If you want to rough it, the Crag Camp cabin is near-by and is unheated and there is also the Perch lean-to and tent platforms, but bring a shovel to dig them out!

Also, the AMC Carter Notch and Zeland Falls huts are open year round, but they cost a lot more to stay at. Gray Knob/Crag Camp runs $12.00 a night last time I checked.

Finally, there are numberous places you can cross country ski into like the Pemmie wilderness area.

I was summer caretaker for Crag Camp and then fall/winter caretaker for Gray Knob during the 1986/1987 season. 9 continues months of living near tree line. It was heaven! And I got paid to do it too, what a kick! I had my cat up there with me and she did not want to leave when my stint was up, but then, neither did I!

hnryclay
09-25-2008, 21:21
Grayson Highlands/Mount Rogers area in SW Virginia


My personal favorite.

DAKS
09-25-2008, 21:39
Trails in SNP are nice with no leaves on them. The AT is actually scenic through there.

fall and winter in SNP! best time to hike it! caution though, the knee deep leaves are slippery! lotta' fun though and best time of year for spectacular views!

Cookerhiker
09-26-2008, 11:53
As others have said, winter backpacking in Shenandoah NP is great - quite a contrast from the crowded, touristy, car-filled Skyline Drive in summer and early fall. In fact, Skyline Drive is often closed except for the Central District.

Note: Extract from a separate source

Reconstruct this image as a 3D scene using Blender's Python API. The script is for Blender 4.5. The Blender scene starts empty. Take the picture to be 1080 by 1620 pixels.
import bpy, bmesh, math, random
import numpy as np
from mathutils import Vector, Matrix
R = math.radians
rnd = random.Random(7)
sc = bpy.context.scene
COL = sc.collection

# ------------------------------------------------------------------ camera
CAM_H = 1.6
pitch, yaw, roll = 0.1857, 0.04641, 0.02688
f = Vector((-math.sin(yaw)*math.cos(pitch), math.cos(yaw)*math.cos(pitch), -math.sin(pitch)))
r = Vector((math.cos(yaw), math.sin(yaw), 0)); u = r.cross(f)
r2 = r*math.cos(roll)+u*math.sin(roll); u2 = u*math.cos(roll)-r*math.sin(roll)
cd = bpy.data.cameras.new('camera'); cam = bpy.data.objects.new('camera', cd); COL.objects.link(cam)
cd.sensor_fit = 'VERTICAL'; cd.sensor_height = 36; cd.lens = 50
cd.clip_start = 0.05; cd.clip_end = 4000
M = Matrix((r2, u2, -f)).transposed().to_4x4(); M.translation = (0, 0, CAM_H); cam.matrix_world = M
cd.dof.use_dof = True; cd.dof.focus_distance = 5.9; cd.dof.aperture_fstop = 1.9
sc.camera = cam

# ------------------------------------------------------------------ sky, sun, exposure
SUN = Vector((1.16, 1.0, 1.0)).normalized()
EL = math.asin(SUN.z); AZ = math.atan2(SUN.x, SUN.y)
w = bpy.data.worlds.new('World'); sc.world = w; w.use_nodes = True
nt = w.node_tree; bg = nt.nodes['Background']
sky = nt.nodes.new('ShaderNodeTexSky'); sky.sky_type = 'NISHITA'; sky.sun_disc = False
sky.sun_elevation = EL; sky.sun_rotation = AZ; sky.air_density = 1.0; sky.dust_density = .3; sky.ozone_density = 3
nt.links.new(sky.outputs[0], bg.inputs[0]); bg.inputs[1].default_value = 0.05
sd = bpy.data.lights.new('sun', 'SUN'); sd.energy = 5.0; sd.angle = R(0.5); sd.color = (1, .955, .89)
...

I've winter backpacked in SW Virginia, Connecticut, and most recently the Laurel Highlands Trail (http://www.trailjournals.com/entry.cfm?trailname=7356) in SW PA. All were enjoyable. Anywhere in the Mid-Atlantic is rewarding without the extreme cold of Northern New England.

Nearly Normal
09-26-2008, 14:51
Foothills Trail.
Winter is a great time.

MOWGLI
09-26-2008, 16:10
Foothills Trail.
Winter is a great time.

Yup! Hiked it in January '05. I nearly froze my vital vittles though, so be sure to carry appropriate gear - even though it's SC. It got down into the teens one night, and could get even colder in the mountains.

Toolshed
09-26-2008, 17:07
I'd have to ask by "winter", do you mean just some cold temps and a little snow, just some cold temps and no snow, or full blown winter conditions at elevations with snowshoes, near- (or sub-) zero weather perhaps crampons and an ice axe?

JAK
09-26-2008, 17:18
I'd have to ask by "winter", do you mean just some cold temps and a little snow, just some cold temps and no snow, or full blown winter conditions at elevations with snowshoes, near- (or sub-) zero weather perhaps crampons and an ice axe?It's all good, but the really nasty stuff is most convenient because you don't have to travel so far to get yourself in deep ****. ;)

winger
09-26-2008, 20:28
Another vote for Grayson Highlands. Amazingly rugged, and conveniently close. Almost never see any one else up there in the winter months.

weary
09-26-2008, 20:35
It's all good, but the really nasty stuff is most convenient because you don't have to travel so far to get yourself in deep ****. ;)
Jak is right. The only real "wilderness" in the east is winter wilds. In January, I can almost experience wilderness occasionally in my tiny mid-coast Maine town, where hardly any place is more than two miles from a road.